Why did Boeing’s CEO prostrate himself to Trump?

In his silence following Charlottesville, Dennis Muilenberg chose servile abstinence over the ethical commitment to fostering a free and equal society which Boeing claims to uphold. By remaining on President Trump’s council for American manufacturing despite the principled example of the business executives who had already resigned, Mr. Muilenberg signaled a greater interest in preserving the company’s profit margins than in defending Boeing’s professed commitment to diversity and inclusiveness.

There may have been a time, many months ago, when a blindingly practical person could have thought that supporting President Trump on the technical issues of the American economy was separable from his broader political agenda and the odious aspects thereof. But, any such distinction lost meaning when, in the wake of murderous hate in Charlottesville, the President could only bring himself to equivocate in an effort to diminish the sharp moral difference between the counter-protestors and the Nazis whom they opposed.
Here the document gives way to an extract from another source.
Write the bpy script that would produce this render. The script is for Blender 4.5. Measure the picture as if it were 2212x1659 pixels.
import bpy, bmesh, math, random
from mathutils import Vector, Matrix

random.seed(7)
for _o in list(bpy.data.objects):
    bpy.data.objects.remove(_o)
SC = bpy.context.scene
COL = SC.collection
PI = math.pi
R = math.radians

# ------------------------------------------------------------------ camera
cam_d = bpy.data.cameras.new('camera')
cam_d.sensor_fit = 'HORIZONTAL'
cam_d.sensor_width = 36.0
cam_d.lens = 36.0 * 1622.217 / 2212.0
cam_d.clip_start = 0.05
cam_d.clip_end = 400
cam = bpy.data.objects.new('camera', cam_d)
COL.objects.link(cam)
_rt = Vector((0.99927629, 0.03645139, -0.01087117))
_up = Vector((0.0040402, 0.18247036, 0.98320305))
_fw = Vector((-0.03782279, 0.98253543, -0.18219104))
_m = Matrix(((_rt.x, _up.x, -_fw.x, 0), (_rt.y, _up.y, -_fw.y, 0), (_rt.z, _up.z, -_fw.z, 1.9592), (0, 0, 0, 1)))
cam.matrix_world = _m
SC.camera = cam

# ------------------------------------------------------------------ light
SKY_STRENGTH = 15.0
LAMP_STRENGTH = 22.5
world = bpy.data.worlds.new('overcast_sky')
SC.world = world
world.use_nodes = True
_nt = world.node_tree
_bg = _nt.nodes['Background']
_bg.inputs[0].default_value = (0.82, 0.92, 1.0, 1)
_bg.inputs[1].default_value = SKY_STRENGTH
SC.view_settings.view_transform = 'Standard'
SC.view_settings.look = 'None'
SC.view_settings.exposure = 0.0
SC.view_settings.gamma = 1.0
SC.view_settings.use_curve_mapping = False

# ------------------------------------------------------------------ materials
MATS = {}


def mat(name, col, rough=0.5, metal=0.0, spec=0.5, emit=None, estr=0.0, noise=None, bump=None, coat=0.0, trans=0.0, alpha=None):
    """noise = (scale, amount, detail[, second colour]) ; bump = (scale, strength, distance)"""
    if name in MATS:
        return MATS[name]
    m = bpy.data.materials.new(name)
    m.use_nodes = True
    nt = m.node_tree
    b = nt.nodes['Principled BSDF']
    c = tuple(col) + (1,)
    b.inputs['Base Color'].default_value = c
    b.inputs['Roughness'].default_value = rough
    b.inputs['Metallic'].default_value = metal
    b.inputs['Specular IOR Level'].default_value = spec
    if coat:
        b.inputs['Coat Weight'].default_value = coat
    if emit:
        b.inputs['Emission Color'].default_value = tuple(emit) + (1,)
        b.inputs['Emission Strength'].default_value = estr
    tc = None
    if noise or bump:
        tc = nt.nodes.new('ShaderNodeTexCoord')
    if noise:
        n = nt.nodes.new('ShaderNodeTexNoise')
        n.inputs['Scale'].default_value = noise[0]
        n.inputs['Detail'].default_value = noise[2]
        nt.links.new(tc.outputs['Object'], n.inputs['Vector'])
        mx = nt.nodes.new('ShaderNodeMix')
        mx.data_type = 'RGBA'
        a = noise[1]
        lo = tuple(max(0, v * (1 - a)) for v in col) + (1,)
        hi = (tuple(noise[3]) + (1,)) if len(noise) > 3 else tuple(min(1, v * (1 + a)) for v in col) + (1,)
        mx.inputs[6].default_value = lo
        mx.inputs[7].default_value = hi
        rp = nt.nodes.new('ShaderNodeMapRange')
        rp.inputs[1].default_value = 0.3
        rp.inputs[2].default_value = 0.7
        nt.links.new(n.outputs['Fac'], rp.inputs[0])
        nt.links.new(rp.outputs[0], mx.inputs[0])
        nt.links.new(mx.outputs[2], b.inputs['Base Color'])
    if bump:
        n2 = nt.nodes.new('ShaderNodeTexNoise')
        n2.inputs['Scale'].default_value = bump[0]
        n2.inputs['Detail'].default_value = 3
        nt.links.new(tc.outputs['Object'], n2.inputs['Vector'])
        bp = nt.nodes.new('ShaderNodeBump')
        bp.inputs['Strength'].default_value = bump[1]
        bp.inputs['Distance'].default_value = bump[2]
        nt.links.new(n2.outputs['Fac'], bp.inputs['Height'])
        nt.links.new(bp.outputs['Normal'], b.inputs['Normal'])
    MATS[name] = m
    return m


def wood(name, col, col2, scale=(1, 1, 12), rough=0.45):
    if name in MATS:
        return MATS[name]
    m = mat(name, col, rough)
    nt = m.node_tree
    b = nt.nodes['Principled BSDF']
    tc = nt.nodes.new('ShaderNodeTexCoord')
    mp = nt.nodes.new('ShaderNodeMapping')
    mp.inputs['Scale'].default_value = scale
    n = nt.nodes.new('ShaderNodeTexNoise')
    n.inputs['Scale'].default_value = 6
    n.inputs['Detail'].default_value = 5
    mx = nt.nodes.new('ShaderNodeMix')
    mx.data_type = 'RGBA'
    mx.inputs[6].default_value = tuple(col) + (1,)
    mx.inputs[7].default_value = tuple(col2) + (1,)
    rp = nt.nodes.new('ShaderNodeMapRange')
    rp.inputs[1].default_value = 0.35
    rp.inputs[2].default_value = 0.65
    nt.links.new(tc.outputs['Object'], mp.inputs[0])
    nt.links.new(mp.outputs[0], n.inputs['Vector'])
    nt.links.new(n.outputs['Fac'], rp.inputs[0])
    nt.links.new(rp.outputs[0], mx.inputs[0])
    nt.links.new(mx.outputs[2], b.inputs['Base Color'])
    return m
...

A President who cannot denounce racial hatred without qualification does not have the capacity to be a serious partner in any endeavor. What did Mr. Muilenberg expect to accomplish on the council beyond lending his name and the stature of Boeing, along with all the legitimacy that brings, to a President who would otherwise lack it entirely? By all accounts the council has never even met, has never had a concrete agenda, and has never advanced any policy proposals. So what was it that Mr. Muilenberg felt he had to lose if he were to leave? Did the mere threat of a critical tweet loom so large that he chose to stand by a President who will not even tweet criticism of the Ku Klux Klan and their racial ideology?
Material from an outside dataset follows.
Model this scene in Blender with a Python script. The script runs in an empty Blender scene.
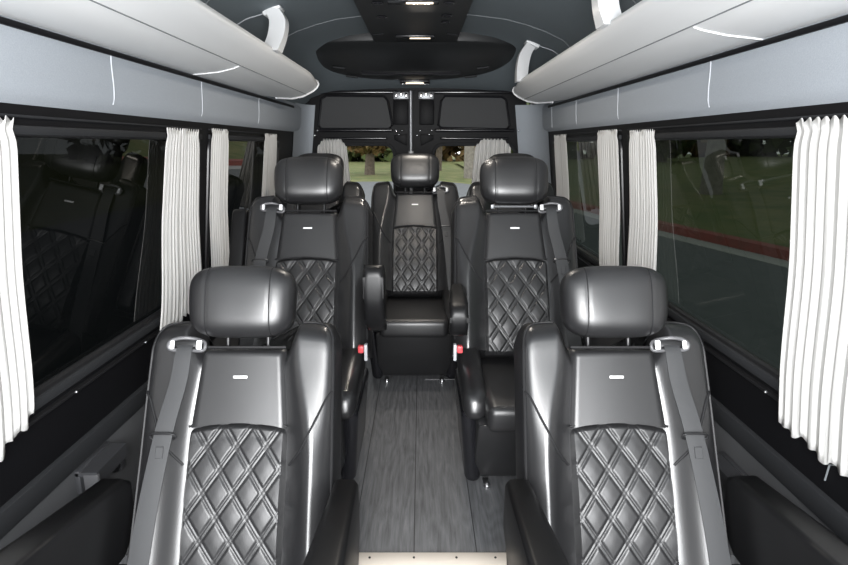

Even now, after President Trump’s subsequent tirade, which Charles Krauthammer described as making the more moderate statement from Monday look like a “hostage tape,” Mr. Muilenberg remains silent. Even after the further defections of other more courageous executives led to the complete collapse of the council upon which he served, Mr. Muilenberg cannot muster a word of criticism. No doubt his ploy is to remain unnoticed so as to not risk offending. But, who is it that he fears might be offended? The marchers who chanted “blood and soil,” “Jews will not replace us,” and other contemptible slogans while lit by torchlight? Does he not realize that his silence is an offense in its own right? That, as Elie Wiesel remarked, its continuance will only ever serve the tormenter and not the tormented?

The time for abstention is over. As President Kennedy said, cribbing from Dante, “the hottest places in Hell are reserved for those who in time of moral crisis preserve their neutrality.” Though it is an uncomfortable duty to speak, it is nonetheless his and he must take it up.